Speaking to Democracy Now! Tuesday, Rigoberta Menchu, whose father was one of the victims of the embassy massacre, called the ruling "a historic event."

"This trial and verdict are huge. We waited 16 years for this verdict to be handed down. The trial went on for 16 years. And this verdict has been issued 36 years after the event itself. So we are deeply moved, and this is a very special moment in our history," she said.

García Arredondo was also sentenced in 2012 to 70 years in prison for his role in the disappearance and torture of university student Enrique Sáenz Calito.

The U.S. role in atrocities committed in the Central American country has been well documented. As the Washington Post reported in 1999: "During the 1960s, the United States was intimately involved in equipping and training Guatemalan security forces that murdered thousands of civilians in the nation's civil war, according to newly declassified U.S. intelligence documents. The documents show, moreover, that the CIA retained close ties to the Guatemalan army in the 1980s, when the army and its paramilitary allies were massacring Indian villagers, and that U.S. officials were aware of the killings at the time."

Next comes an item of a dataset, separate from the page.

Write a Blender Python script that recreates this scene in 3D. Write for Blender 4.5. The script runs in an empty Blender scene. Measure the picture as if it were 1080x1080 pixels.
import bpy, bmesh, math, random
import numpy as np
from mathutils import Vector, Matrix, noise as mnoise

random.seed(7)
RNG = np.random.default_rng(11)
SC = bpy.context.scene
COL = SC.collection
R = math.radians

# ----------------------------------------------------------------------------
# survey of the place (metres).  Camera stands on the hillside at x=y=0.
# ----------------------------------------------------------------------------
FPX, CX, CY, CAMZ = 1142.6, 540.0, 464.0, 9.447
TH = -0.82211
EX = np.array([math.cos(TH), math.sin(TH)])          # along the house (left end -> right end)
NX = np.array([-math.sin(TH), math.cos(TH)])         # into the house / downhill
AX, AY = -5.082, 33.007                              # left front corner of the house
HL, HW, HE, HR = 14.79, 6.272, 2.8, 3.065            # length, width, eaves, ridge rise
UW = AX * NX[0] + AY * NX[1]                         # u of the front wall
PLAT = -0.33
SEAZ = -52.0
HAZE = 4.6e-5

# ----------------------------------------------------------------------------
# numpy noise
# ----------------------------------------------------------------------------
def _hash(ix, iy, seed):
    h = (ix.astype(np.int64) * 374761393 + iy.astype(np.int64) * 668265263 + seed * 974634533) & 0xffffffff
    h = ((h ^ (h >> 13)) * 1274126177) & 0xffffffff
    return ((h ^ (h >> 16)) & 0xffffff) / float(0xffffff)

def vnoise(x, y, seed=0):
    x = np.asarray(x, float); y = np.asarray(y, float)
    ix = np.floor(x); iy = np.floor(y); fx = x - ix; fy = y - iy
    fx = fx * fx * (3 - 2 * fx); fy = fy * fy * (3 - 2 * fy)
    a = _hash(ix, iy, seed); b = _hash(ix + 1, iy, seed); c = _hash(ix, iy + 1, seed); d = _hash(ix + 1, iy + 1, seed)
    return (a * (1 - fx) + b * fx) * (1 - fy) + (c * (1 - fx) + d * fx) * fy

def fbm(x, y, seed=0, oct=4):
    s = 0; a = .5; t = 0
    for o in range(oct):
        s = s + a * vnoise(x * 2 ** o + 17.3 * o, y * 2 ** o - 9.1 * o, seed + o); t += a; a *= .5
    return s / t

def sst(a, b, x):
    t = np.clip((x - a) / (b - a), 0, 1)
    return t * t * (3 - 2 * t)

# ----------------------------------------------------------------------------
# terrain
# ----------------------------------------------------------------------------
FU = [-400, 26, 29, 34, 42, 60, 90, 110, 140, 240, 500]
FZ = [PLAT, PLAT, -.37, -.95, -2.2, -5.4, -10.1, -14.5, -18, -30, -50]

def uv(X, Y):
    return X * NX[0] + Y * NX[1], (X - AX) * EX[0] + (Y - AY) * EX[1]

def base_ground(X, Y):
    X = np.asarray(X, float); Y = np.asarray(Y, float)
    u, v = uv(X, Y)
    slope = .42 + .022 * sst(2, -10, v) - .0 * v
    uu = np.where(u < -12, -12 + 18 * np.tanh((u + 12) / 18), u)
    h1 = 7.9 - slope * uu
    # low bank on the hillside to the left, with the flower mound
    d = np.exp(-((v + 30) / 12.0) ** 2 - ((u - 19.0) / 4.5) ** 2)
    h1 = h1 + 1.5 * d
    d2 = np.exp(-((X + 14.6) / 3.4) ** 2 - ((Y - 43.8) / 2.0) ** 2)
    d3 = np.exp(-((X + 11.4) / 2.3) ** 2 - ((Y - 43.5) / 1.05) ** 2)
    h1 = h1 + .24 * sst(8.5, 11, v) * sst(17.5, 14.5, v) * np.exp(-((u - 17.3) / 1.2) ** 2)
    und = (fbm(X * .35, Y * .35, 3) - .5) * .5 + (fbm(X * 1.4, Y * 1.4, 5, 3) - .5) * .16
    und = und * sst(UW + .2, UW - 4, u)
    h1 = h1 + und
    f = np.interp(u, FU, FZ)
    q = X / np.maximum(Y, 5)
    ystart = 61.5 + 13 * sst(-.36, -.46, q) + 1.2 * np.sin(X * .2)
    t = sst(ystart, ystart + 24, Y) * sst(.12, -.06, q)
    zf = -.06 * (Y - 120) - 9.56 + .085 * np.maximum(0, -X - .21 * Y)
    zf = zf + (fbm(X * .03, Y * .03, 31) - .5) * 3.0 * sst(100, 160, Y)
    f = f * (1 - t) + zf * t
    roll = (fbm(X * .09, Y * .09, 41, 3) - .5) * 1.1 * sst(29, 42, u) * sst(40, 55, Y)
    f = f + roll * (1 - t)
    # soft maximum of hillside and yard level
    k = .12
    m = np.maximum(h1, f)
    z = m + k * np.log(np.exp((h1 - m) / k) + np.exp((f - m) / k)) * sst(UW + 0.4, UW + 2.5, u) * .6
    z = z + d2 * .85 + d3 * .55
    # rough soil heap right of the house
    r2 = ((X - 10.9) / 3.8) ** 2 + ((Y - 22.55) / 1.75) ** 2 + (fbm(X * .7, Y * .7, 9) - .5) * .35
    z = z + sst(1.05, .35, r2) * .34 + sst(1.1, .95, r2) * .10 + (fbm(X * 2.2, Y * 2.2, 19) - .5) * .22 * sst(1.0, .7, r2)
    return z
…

And as the watchdog organization School of the Americas Watch has noted: "The SOA [currently called the Western Hemisphere Institute for Security Cooperation], now located at Ft. Benning, GA, played a key role in the training of Guatemalan military personnel and the military intelligence apparatus that orchestrated the genocide campaign against Guatemala’s Mayan civilian population. This “Scorched Earth” policy of kidnappings, torture and murder left 200,000 dead during Guatemala’s 36 year civil war."